Main hall at Arte Fiera 2016
It’s not a secret that Italians love Italy. Nowhere is this more apparent than in Arte Fiera, Italy’s longest running, and largest art fair, now celebrating its 40th anniversary in Bologna. Over the weekend the fair showed more than 2000 artworks by 1000 artists, from 190 galleries (mostly from Italy), mainly focused on 20th century Italian art.
True to its nationalist spirit, the fair followed the art movement threads that have put Italy on the main stage for art: from Futurism to Arte Povera. Conceptual art was particularly well represented, with works by Vincenzo Agnetti and Alghiero Boetti spread throughout the fair.
However, this year, the aim was to look at a younger generation of artists showing work in Italy, with the fair’s curators encouraging galleries to show younger artists, who would have been inspired by older incarnations of the fair. At Di Marino’s booth, Marco Raparelli’s “Piu Conocsci Piu di non Sapere”, 2015, a pile of black and white fake books, spines blocked out with philosophical and artistic predecessors, wryly nodded to the weight of this history on a young artist. Meanwhile, the spectre of the digital world loomed over a few of these younger works – the Azerbaijani artist Faig Ahmed’s glitched out rug, “Tradition In Pixel” (2010), for example.
Faig Ahmed, Tradition in Pixel, 2010, Handmade woolen carpet, 150 x100cm. Courtesy of Montoro12 Contemporary Art
Marco Raparelli’s, Piu Conocsci Piu di non Sapere, 2015
Andrea Papi, Landing. After The Future_150100 2014, courtesy Thierry Konarzewski
The focus on younger art also necessitated a new section of the fair focusing on photography. While a small section for now, it’s a step in the right direction for the modern art collector, or, for that matter, consumer.
In this anniversary edition, the fair has made a concerted effort to demonstrate the relevance and narrative of Italian art since the fair has been running. Thus, there are two further exhibitions that push the art outside the fair context and into the institutional setting. Curated by the fair’s directors, Claudio Spadoni and Giorgio Verzotti, both exhibitions demonstrate some of the machinations behind acquisitions made at the fair. These are for a more casual art audience, who may be more accustomed to seeing work in the context of a white cube rather than the stands of the commercial exhibition hall. In the Pinacoteca, the past 40 years of Italian art is elucidated by some of the leading galleries taking part in Arte Fiera 40. Flavio Favelli’s “Java Blond”, 2012, for instance, creates a map of the world out of Gianduja chocolate wrappers, plastering the Italian treat onto every corner of the globe in Klimt-ish iridescent blocks. Meanwhilfe, at the other end of the chronological spectrum, forerunner of Italian conceptual art, “Achrome”, 1960, by Piero Manzoni, shows a similar phosphorescence, adding shimmering varnish to a scored polystyrene block.

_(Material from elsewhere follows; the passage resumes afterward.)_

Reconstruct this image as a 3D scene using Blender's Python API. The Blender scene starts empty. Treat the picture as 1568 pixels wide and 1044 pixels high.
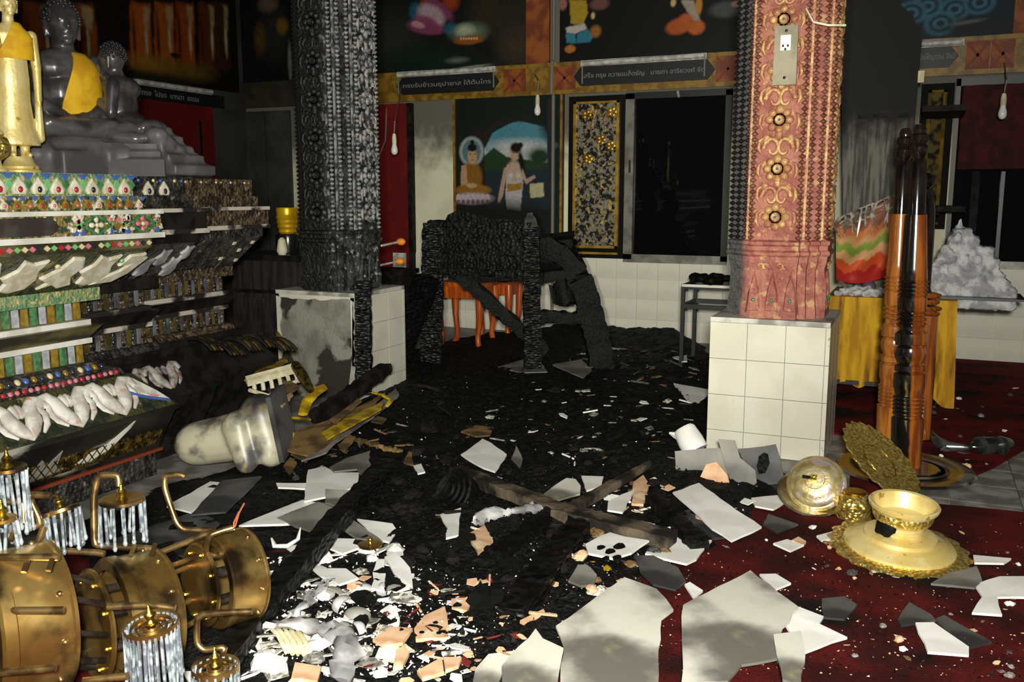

Flavio Favelli, Java Blond, 2012, Collage of chocolates cards with original frame, 137×187 cm, Fondo Arte Fiera
Piero Manzoni, Achrome, 1960, Polystyrene foam and paint phosphorescent, 65×50 cm. Courtesy: Robilant-Voena, London-Milano-St. Moritz
Irma Blank, Trascrizioni, Hommage à F.Schiller, 1975, Ink on parchment paper folded into 36 parts, 91×57 cm. Courtesy: Galleria P420, Bologna
But the trajectory of history between these pieces is where it gets interesting, and this is what the exhibition lacks. Although linked by their representation at Arte Fiera, and their selection by leading Italian galleries for the exhibition, it’s unclear how the pieces are related to one another. How has the stark conceptualism of the 1960s developed into contemporary Italian artworks? It’s understandable to lack these links in the art fair, but in a museum, we ask for a little more.
Likewise at the MAMbo, where a selection of the institution’s works acquired at the fair are on show, it is difficult to discern the narrative thread that makes these works sit together. What does Christian Jankowski’s Magic Numbers, 2013, a video work where a magician sitting at an accountant’s desk plays tricks with money before our very eyes, have to do with Irma Blank’s handwritten scribbles that seem like writing? Monica Bonvicini’s overlocking leather belts hanging through the ceiling next to a room housing Christian Boltanski’s “Les Regards”: they are worth seeing in person to experience, no doubt. But is it, conceptually, enough that these works were all purchased in the same location, year after year?
While Arte Fiera is on, the city of Bologna is transformed, with “Art City White Night” providing evening entertainment for 58,000 visitors. On Saturday night the city centre becomes the geographical conglomeration of Italy’s most important art protagonists. The buzz on the streets is tangible: the crowds, the conversation; this is where the art fair really comes into its own, by creating a hub for this work to thrive.